▶ _PROMPT_:
Each line containing the word "repeat" must be collected.

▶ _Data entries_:
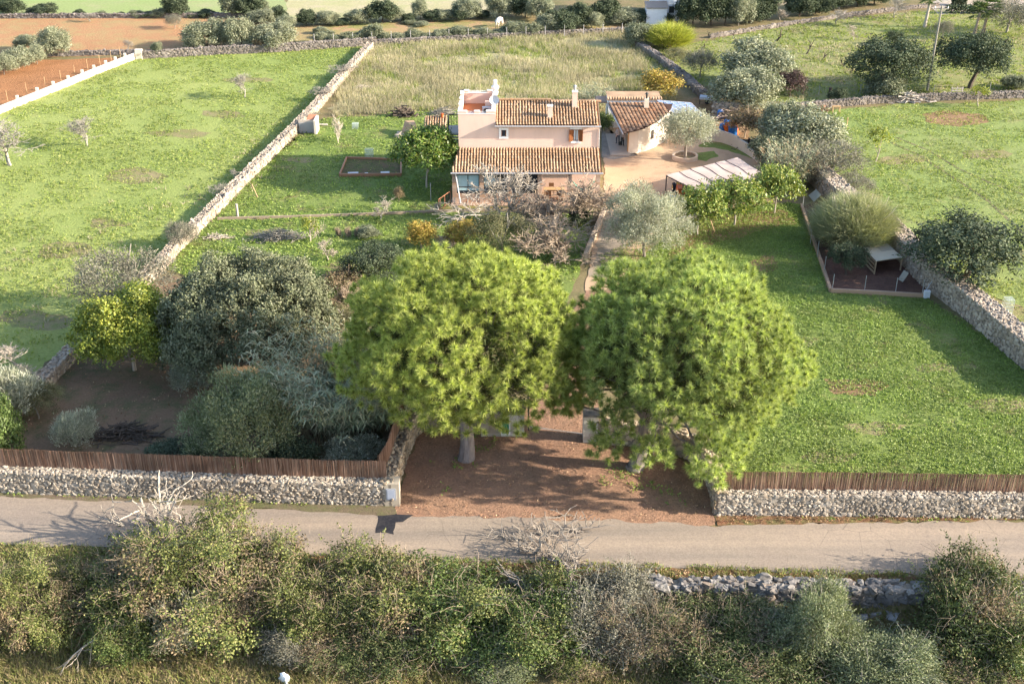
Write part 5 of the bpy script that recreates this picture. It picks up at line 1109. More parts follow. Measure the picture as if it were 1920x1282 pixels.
# ---- the two umbrella pines
def big_pine(label, base, lc, r, zc, rzu, rzl, mat, seed, tufts, trunk_top, extra=()):
    rng = np.random.RandomState(seed); lob = [(lc[0], lc[1], zc, r * .66, r * .66, rzu * .66)]; n = 66
    for i in range(n):
        a = i * 2.39996 + rng.rand() * .5; sz = min(-0.60 + 1.58 * (i + .5) / n, .985); e = math.asin(sz); k = .80 + .22 * float(vnoise([a * 1.3 + 7 * seed], [sz * 2.2], .9, seed)[0]) + .06 * rng.rand(); q = .95 + .65 * rng.rand(); rz = rzu if sz > 0 else rzl
        lob.append((lc[0] + math.cos(a) * math.cos(e) * (r - .6) * k, lc[1] + math.sin(a) * math.cos(e) * (r - .6) * k, zc + sz * (rz - .5) * k, q, q, q * .8))
    lob += list(extra)
    # each tuft is a brush: short dense needles fanned round one outward, upward shoot
    C, O = lobes_cloud(rng, lob, tufts, -.55, (.88, 1.06), .04); kp = []
    for i in range(len(C)):              # puffs keep their distance, so that dark gaps stay between them
        if not kp or ((C[kp] - C[i]) ** 2).sum(1).min() > .155: kp.append(i)
    C, O = C[kp], O[kp]
    ax = unit(O * .75 + np.array([[0, 0, .6]]) + rng.randn(len(C), 3) * .22); per = 120; sz_ = .85 + .5 * rng.rand(len(C))
    A_ = np.repeat(ax, per, 0); m = len(A_); S_ = np.repeat(sz_, per); t = rng.rand(m)
    P = np.repeat(C, per, 0) + A_ * ((t - .5) * .20 * S_)[:, None]
    D = unit(A_ * (.25 + .75 * t)[:, None] + unit(rng.randn(m, 3)) * .95); V, F = blade_tris(P, D, S_ * (.26 + .12 * rng.rand(m)), np.full(m, .034), rng)
    # darker needles inside, so the crown is not see-through
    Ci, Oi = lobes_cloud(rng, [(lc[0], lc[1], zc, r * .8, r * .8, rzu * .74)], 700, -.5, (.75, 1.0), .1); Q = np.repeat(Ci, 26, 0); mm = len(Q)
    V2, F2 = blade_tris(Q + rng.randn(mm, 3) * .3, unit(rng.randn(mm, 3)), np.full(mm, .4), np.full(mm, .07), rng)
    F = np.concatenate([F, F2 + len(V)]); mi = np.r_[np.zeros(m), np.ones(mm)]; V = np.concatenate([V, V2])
    t = np.array(trunk_top, float); rows = []; p0 = np.array([0, 0, -.2]); m = 6
    pts = [p0 + (t - p0) * i / m + np.array([.12 * math.sin(i), .1 * math.cos(i * 1.3), 0]) * (0 < i < m) for i in range(m + 1)]
    rad = [.50, .40, .36, .34, .32, .30, .26]; rows.append((0, 0, -.3, 0, 0, .25, .62, .46))
    for i in range(m): rows.append((*pts[i], *pts[i + 1], rad[i], rad[i + 1]))
    for l in lob[1:]:
        c = np.array(l[:3]); s = pts[rng.randint(3, m + 1)]; mid = (s + c) / 2 + np.array([0, 0, -.35]) + rng.randn(3) * .2; c = s + (c - s) * .92
        rows += [(*s, *mid, .09, .055), (*mid, *c, .055, .02)]
        for q in range(3):
            d = rng.randn(3); d /= np.linalg.norm(d); rows.append((*mid, *(c + d * l[3] * .6), .022, .010))
    o = thing('pine_tree', label, 'pine tree', base)
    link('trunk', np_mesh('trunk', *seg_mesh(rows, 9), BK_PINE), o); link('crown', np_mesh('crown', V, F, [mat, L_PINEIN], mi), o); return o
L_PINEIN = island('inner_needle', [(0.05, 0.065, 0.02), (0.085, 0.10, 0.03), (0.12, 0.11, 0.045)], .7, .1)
pb = at(874, 860); big_pine('broad yellow green umbrella pine, the left one of the two over the gateway', pb, (.1, .2), 6.0, 7.2, 4.8, 2.5, L_PINE1, 201, 7000, (-.1, .1, 6.2),
    extra=[(-5.2, -1.2, 6.3, 1.3, 1.3, .9), (-4.6, -2.6, 5.8, 1.2, 1.2, .8), (-5.6, -2.0, 6.0, .9, .9, .7), (-2.4, -3.5, 5.3, 1.2, 1.2, .8), (-1.2, -4.0, 4.9, .9, .9, .7), (1.2, -3.2, 4.6, 1.1, 1.1, .8), (-.3, -3.4, 4.3, .8, .8, .6), (-6.2, .3, 6.0, 1.2, 1.2, .8), (2.8, -2.6, 4.2, 1.2, 1.2, .9), (4.8, -.6, 4.4, 1.2, 1.2, .9), (5.6, .4, 3.6, 1.0, 1.0, .9), (5.2, 1.4, 4.6, 1.2, 1.2, 1.0)])
pb = at(1190, 878); big_pine('broad green umbrella pine, the right one of the two over the gateway', pb, (2.2, .6), 5.85, 6.9, 4.7, 3.0, L_PINE2, 202, 7000, (.9, .3, 6.0),
    extra=[(3.4, -3.7, 3.2, 1.3, 1.3, 1.0), (4.4, -3.0, 4.0, 1.3, 1.3, 1.0), (3.3, -4.1, 2.3, .8, .8, .7), (4.2, -3.6, 2.9, .9, .9, .8), (-1.6, -2.8, 4.4, 1.1, 1.1, .9), (0.4, -3.6, 3.2, 1.0, 1.0, .8), (-2.0, -2.6, 2.8, .8, .8, .6), (6.6, -1.0, 5.2, 1.3, 1.3, 1.1), (5.4, -2.6, 5.3, 1.3, 1.3, 1.0), (-3.5, .2, 4.6, 1.1, 1.1, .9), (-3.9, 1.0, 3.6, .9, .9, .8), (-4.2, .6, 5.6, 1.2, 1.2, 1.0), (.9, -1.2, 2.0, .8, .8, .7)])
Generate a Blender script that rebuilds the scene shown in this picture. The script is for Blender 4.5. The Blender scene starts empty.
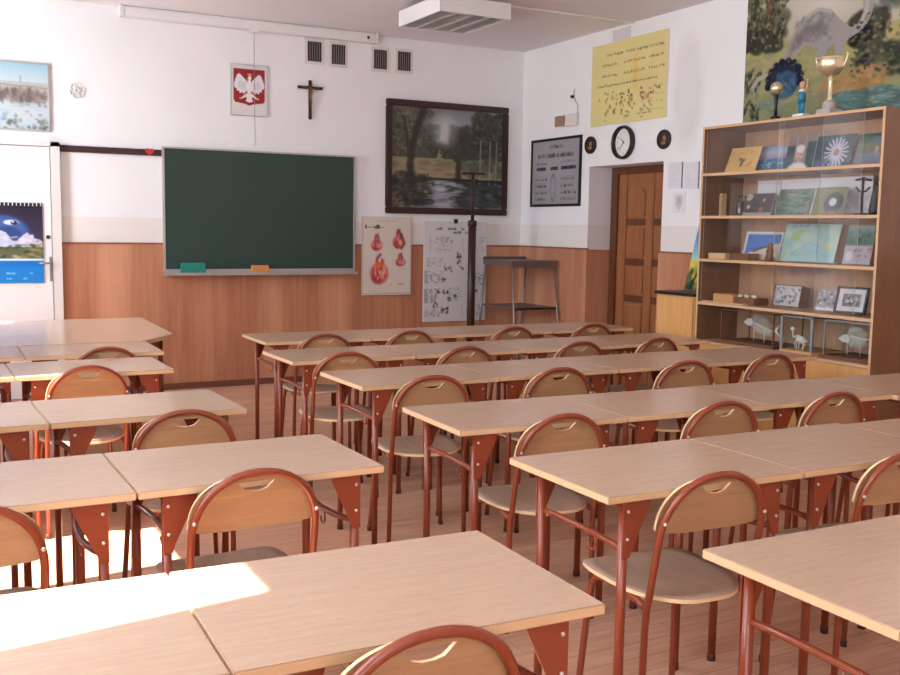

▶ _WRITTEN SOLUTION_:
    A_ = np.repeat(ax, per, 0); m = len(A_); S_ = np.repeat(sz_, per); t = rng.rand(m)
    P = np.repeat(C, per, 0) + A_ * ((t - .5) * .20 * S_)[:, None]
    Ci, Oi = lobes_cloud(rng, [(lc[0], lc[1], zc, r * .8, r * .8, rzu * .74)], 700, -.5, (.75, 1.0), .1); Q = np.repeat(Ci, 26, 0); mm = len(Q)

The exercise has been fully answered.